DATA EXCERPT –
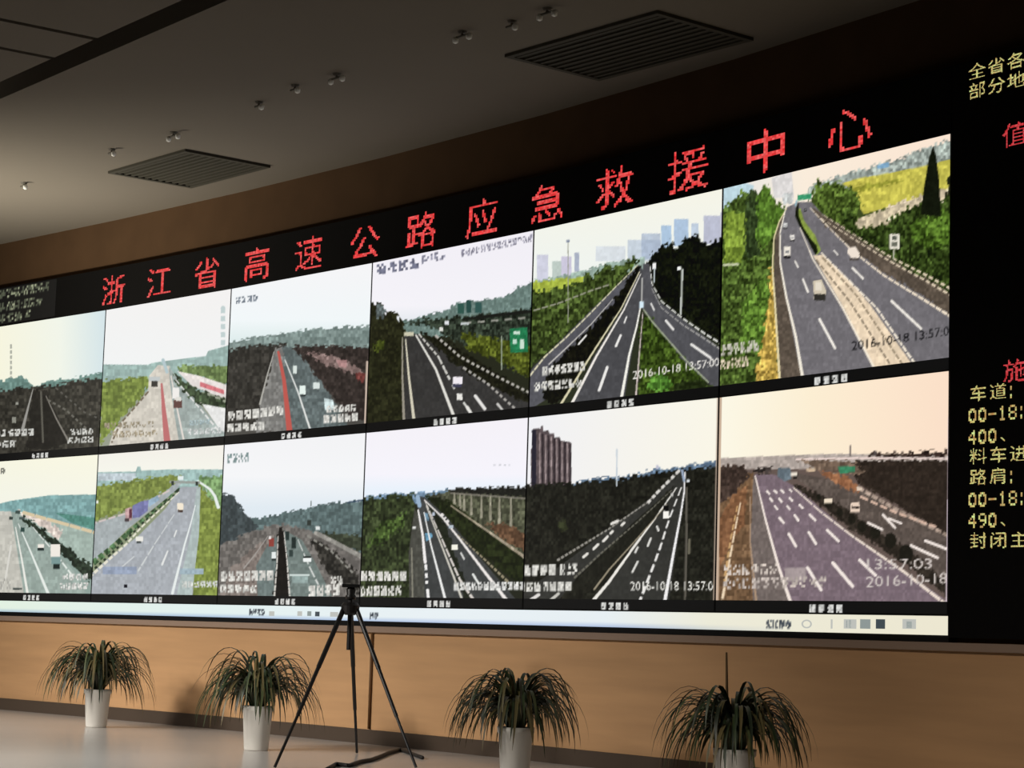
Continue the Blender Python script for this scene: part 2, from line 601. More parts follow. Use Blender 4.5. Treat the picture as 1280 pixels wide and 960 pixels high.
def t3(p):
    p.frame(280, 300, 4)
    p.grad([(150, (240, 240, 242)), (400, (236, 242, 244)), (500, (218, 232, 232))], 'y')
    p.poly((84, 82, 78), [(0, 540), (800, 520), (800, 990), (0, 990)])
    p.glyphs((110, 118, 128), 58, 304, 172, 286, 32, 4, 12, .62)
    p.poly((124, 140, 136), [(20, 512), (200, 480), (380, 452), (560, 436), (760, 428), (760, 560), (20, 560)], .14)
    p.poly((62, 60, 56), [(0, 560), (60, 545), (130, 530), (260, 520), (320, 520), (330, 900), (0, 960)], .2)
    p.poly((128, 127, 124), [(255, 540), (300, 530), (320, 700), (330, 960), (150, 960), (180, 830), (220, 690)], .12)
    p.line((170, 168, 160), (4, 10), [(250, 560), (215, 680), (180, 820)])
    p.poly((100, 110, 110), [(295, 530), (360, 550), (520, 760), (640, 960), (320, 960)], .12)
    p.poly((64, 57, 54), [(335, 530), (560, 530), (760, 540), (760, 900), (640, 900), (520, 760), (400, 600)], .18)
    p.poly((132, 112, 108), [(400, 560), (560, 580), (700, 660), (700, 700), (620, 660), (500, 620)], .22)
    p.poly((170, 130, 128), [(560, 600), (615, 600), (612, 640), (575, 632)], .1)
    p.poly((120, 70, 66), [(655, 660), (705, 668), (705, 715), (665, 705)], .2)
    p.line((192, 92, 84), (12, 30), [(272, 560), (300, 700), (328, 960)])
    p.line((222, 224, 220), (5, 10), [(305, 600), (370, 760), (435, 960)])
    p.rect((226, 238, 232), 378, 728, 408, 772); p.rect((214, 224, 220), 446, 712, 478, 744); p.rect((214, 224, 218), 345, 628, 364, 668)
    p.rect((52, 60, 60), 380, 772, 408, 782)
    p.poly((196, 212, 212), [(500, 790), (545, 800), (555, 850), (505, 850)], .1)
    p.line((196, 176, 160), 12, [(716, 610), (706, 960)])
    p.glyphs(W_, 18, 882, 300, 850, 46, 7, 13, .82)
    p.glyphs(W_, 14, 940, 205, 928, 40, 5, 14, .82)
    p.glyphs(W_, 510, 846, 662, 838, 34, 5, 15, .82)
    p.glyphs(W_, 495, 896, 672, 884, 40, 5, 16, .82)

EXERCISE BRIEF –
Repeat the data exactly, excluding the pictures.

THE RESPONSE –
Continue the Blender Python script for this scene: part 2, from line 601. More parts follow. Use Blender 4.5. Treat the picture as 1280 pixels wide and 960 pixels high.
def t3(p):
    p.frame(280, 300, 4)
    p.grad([(150, (240, 240, 242)), (400, (236, 242, 244)), (500, (218, 232, 232))], 'y')
    p.poly((84, 82, 78), [(0, 540), (800, 520), (800, 990), (0, 990)])
    p.glyphs((110, 118, 128), 58, 304, 172, 286, 32, 4, 12, .62)
    p.poly((124, 140, 136), [(20, 512), (200, 480), (380, 452), (560, 436), (760, 428), (760, 560), (20, 560)], .14)
    p.poly((62, 60, 56), [(0, 560), (60, 545), (130, 530), (260, 520), (320, 520), (330, 900), (0, 960)], .2)
    p.poly((128, 127, 124), [(255, 540), (300, 530), (320, 700), (330, 960), (150, 960), (180, 830), (220, 690)], .12)
    p.line((170, 168, 160), (4, 10), [(250, 560), (215, 680), (180, 820)])
    p.poly((100, 110, 110), [(295, 530), (360, 550), (520, 760), (640, 960), (320, 960)], .12)
    p.poly((64, 57, 54), [(335, 530), (560, 530), (760, 540), (760, 900), (640, 900), (520, 760), (400, 600)], .18)
    p.poly((132, 112, 108), [(400, 560), (560, 580), (700, 660), (700, 700), (620, 660), (500, 620)], .22)
    p.poly((170, 130, 128), [(560, 600), (615, 600), (612, 640), (575, 632)], .1)
    p.poly((120, 70, 66), [(655, 660), (705, 668), (705, 715), (665, 705)], .2)
    p.line((192, 92, 84), (12, 30), [(272, 560), (300, 700), (328, 960)])
    p.line((222, 224, 220), (5, 10), [(305, 600), (370, 760), (435, 960)])
    p.rect((226, 238, 232), 378, 728, 408, 772); p.rect((214, 224, 220), 446, 712, 478, 744); p.rect((214, 224, 218), 345, 628, 364, 668)
    p.rect((52, 60, 60), 380, 772, 408, 782)
    p.poly((196, 212, 212), [(500, 790), (545, 800), (555, 850), (505, 850)], .1)
    p.line((196, 176, 160), 12, [(716, 610), (706, 960)])
    p.glyphs(W_, 18, 882, 300, 850, 46, 7, 13, .82)
    p.glyphs(W_, 14, 940, 205, 928, 40, 5, 14, .82)
    p.glyphs(W_, 510, 846, 662, 838, 34, 5, 15, .82)
    p.glyphs(W_, 495, 896, 672, 884, 40, 5, 16, .82)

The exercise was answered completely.